Previous Dean of Undergraduate Education Jeffrey Stopple wrote in an email, shared with the Santa Barbara Independent, that UCSB is “enrolling more students than we can educate on a four-year, three-quarter schedule.” In 2021, contributing writers for The Bottom Line reported students suffering stress from the course shortage. Further, an anonymous staff member wrote on Reddit that the unit caps implemented at the end of 2021 may have also been meant to free up courses from “coarse hoarders.” In all, course availability does not meet student demand as led to by UCSB’s over-enrollment. Make no mistake: UCSB is not the only school burdened by demands for increasing enrollment. Yet, UCSB stands out with its undergraduate-to-graduate student ratio as noted by Stopple, and UCSB reveals little to no transparency toward improving student life. It is here with Stopple’s note that we must also be aware of our current housing shortfall as it runs adjacent and related to issues of course availability.

According to the Santa Barbara Independent, the Santa Barbara County Board of Supervisors voted to sue UCSB for its failure to adhere to its Long Range Development Plan (LRDP). Student complaints echo this failure with talks about UCSB’s plans for the windowless Munger Hall dormitory. Yet, promotions for the building as once posted on the Office of Budget & Planning’s website are inexplicably gone. Further, only a single publication online, The Architect’s Newspaper, reports an ostensible cancellation of Munger Hall with no explicitly mentioned source. Is UCSB even caring about housing its students? And, with this non-transparency aside, how exactly does UCSB plan to house the graduate students who would teach its undergraduate students? A campus profile for the 2022-2023 academic year from UCSB’s Office of Budget and Planning notes that the cumulative total of undergraduate and graduate students is 25,739. Meanwhile, the same academic year’s three quarter average sits at 22,556 for undergraduates and 2,985 for graduates according to their enrollment dashboard. The ratio of graduate-to-undergraduate students remains at a disproportionate 1:8. Fall enrollment maintains at a strong level; UCSB has no transparent housing plans for students, faculty, and staff, if at least transparent toward its students; course availability remains restrained due to insufficient graduate students and faculty in relation to the number of undergraduate students. Nonetheless, UCSB cannot merely reduce enrollment: Santa Barbara County Chair Das Williams told The Bottom Line that UCSB sits in this pivotal moment where accessibility to education is stronger than ever, and any efforts against increasing enrollment could hurt both the demographic diversity of Isla Vista and that accessibility to education.

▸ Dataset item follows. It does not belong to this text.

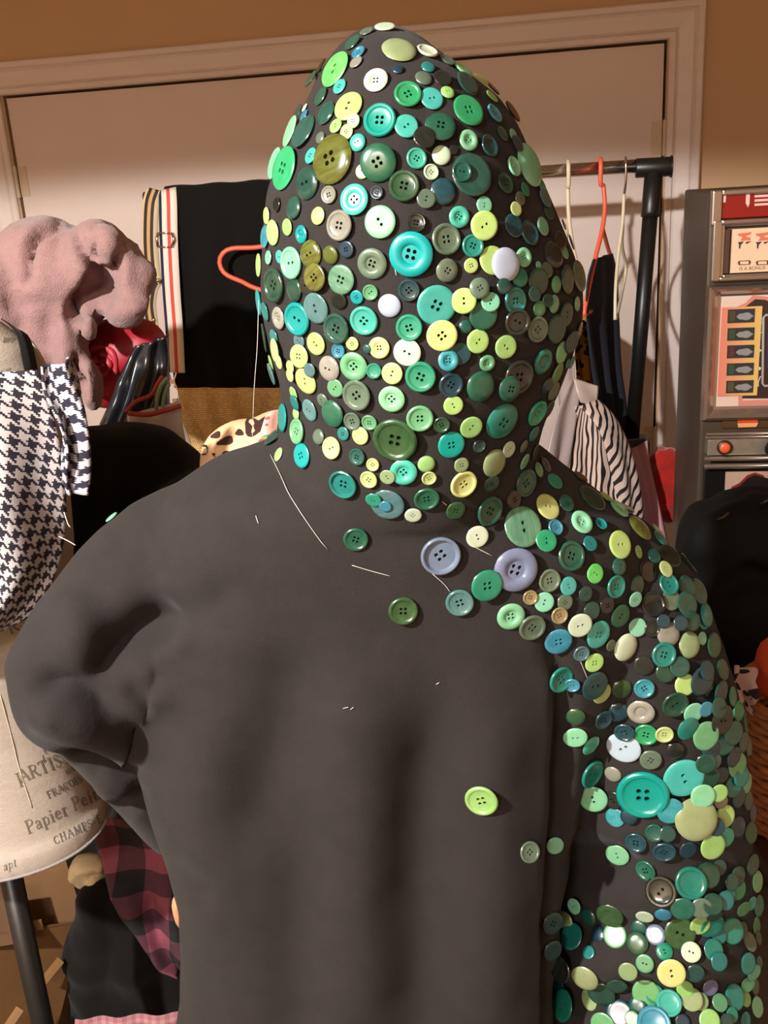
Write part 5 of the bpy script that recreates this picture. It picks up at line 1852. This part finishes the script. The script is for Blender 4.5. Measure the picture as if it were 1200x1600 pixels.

So, what to do? I can’t help but notice the apparent irony from an increased accessibility to college and a decreased accessibility to college courses. As a student, I can also only posit that UCSB requires a long-term plan. Perhaps it is already engaged in a long-term plan. However, transparency is a sure thing that UCSB lacks. Housing is a small but crucial part of it all. If UCSB can increase housing availability for graduate students and faculty, perhaps future UCSB student cohorts will then have a more comfortable time studying here.